- **Work instructions**:
In the listing below, find the line with "sill end', 'cable')", then repeat exactly every line from the top through that one.

====

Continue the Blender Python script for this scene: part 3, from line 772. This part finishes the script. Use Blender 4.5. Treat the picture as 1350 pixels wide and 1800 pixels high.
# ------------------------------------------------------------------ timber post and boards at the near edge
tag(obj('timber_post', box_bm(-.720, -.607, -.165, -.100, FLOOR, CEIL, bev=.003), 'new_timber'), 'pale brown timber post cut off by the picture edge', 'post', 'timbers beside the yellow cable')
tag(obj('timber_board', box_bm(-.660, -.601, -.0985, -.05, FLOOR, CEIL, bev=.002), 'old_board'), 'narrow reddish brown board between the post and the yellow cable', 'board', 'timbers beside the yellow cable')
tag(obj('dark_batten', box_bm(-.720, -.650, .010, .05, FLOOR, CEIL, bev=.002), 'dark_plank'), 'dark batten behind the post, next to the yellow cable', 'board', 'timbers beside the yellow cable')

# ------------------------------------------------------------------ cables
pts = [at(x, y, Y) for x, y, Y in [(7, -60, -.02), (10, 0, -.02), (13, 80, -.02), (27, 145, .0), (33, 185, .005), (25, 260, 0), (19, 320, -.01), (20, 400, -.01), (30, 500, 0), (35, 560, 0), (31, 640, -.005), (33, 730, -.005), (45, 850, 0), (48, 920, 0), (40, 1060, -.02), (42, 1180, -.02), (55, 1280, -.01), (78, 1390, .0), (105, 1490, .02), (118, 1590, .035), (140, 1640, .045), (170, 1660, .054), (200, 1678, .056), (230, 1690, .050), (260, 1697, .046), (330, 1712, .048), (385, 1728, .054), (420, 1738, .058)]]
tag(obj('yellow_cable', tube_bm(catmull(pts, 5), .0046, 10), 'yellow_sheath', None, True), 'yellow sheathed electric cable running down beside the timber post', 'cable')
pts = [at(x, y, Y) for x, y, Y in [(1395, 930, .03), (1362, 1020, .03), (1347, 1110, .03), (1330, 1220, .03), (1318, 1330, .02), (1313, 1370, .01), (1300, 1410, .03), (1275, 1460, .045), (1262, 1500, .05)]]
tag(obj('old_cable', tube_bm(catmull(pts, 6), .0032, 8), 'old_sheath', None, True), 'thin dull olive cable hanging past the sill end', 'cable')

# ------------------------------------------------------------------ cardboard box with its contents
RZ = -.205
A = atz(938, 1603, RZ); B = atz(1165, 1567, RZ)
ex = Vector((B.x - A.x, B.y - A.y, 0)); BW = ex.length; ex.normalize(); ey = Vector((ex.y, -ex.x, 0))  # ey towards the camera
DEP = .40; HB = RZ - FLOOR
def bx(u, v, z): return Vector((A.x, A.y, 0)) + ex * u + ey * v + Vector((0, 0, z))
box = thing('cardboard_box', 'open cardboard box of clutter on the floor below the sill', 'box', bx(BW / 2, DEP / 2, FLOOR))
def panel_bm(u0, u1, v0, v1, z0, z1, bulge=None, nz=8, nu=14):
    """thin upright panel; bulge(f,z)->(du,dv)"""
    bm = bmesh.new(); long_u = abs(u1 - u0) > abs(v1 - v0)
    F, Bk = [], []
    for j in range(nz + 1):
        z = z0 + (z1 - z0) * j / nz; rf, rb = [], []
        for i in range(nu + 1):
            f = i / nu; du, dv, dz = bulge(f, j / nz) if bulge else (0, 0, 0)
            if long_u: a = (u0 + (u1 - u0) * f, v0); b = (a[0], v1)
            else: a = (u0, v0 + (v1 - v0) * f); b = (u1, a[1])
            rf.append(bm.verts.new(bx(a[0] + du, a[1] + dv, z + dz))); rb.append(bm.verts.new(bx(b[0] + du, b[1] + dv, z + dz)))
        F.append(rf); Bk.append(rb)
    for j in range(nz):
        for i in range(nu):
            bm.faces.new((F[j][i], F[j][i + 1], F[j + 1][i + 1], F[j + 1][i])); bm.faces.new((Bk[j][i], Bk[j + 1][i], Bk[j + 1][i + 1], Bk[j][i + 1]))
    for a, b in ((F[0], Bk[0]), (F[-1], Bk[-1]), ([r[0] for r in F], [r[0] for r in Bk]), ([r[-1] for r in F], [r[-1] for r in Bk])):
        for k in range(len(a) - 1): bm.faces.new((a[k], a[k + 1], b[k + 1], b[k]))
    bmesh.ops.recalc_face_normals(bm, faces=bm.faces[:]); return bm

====

- **Written response**:
Continue the Blender Python script for this scene: part 3, from line 772. This part finishes the script. Use Blender 4.5. Treat the picture as 1350 pixels wide and 1800 pixels high.
# ------------------------------------------------------------------ timber post and boards at the near edge
tag(obj('timber_post', box_bm(-.720, -.607, -.165, -.100, FLOOR, CEIL, bev=.003), 'new_timber'), 'pale brown timber post cut off by the picture edge', 'post', 'timbers beside the yellow cable')
tag(obj('timber_board', box_bm(-.660, -.601, -.0985, -.05, FLOOR, CEIL, bev=.002), 'old_board'), 'narrow reddish brown board between the post and the yellow cable', 'board', 'timbers beside the yellow cable')
tag(obj('dark_batten', box_bm(-.720, -.650, .010, .05, FLOOR, CEIL, bev=.002), 'dark_plank'), 'dark batten behind the post, next to the yellow cable', 'board', 'timbers beside the yellow cable')

# ------------------------------------------------------------------ cables
pts = [at(x, y, Y) for x, y, Y in [(7, -60, -.02), (10, 0, -.02), (13, 80, -.02), (27, 145, .0), (33, 185, .005), (25, 260, 0), (19, 320, -.01), (20, 400, -.01), (30, 500, 0), (35, 560, 0), (31, 640, -.005), (33, 730, -.005), (45, 850, 0), (48, 920, 0), (40, 1060, -.02), (42, 1180, -.02), (55, 1280, -.01), (78, 1390, .0), (105, 1490, .02), (118, 1590, .035), (140, 1640, .045), (170, 1660, .054), (200, 1678, .056), (230, 1690, .050), (260, 1697, .046), (330, 1712, .048), (385, 1728, .054), (420, 1738, .058)]]
tag(obj('yellow_cable', tube_bm(catmull(pts, 5), .0046, 10), 'yellow_sheath', None, True), 'yellow sheathed electric cable running down beside the timber post', 'cable')
pts = [at(x, y, Y) for x, y, Y in [(1395, 930, .03), (1362, 1020, .03), (1347, 1110, .03), (1330, 1220, .03), (1318, 1330, .02), (1313, 1370, .01), (1300, 1410, .03), (1275, 1460, .045), (1262, 1500, .05)]]
tag(obj('old_cable', tube_bm(catmull(pts, 6), .0032, 8), 'old_sheath', None, True), 'thin dull olive cable hanging past the sill end', 'cable')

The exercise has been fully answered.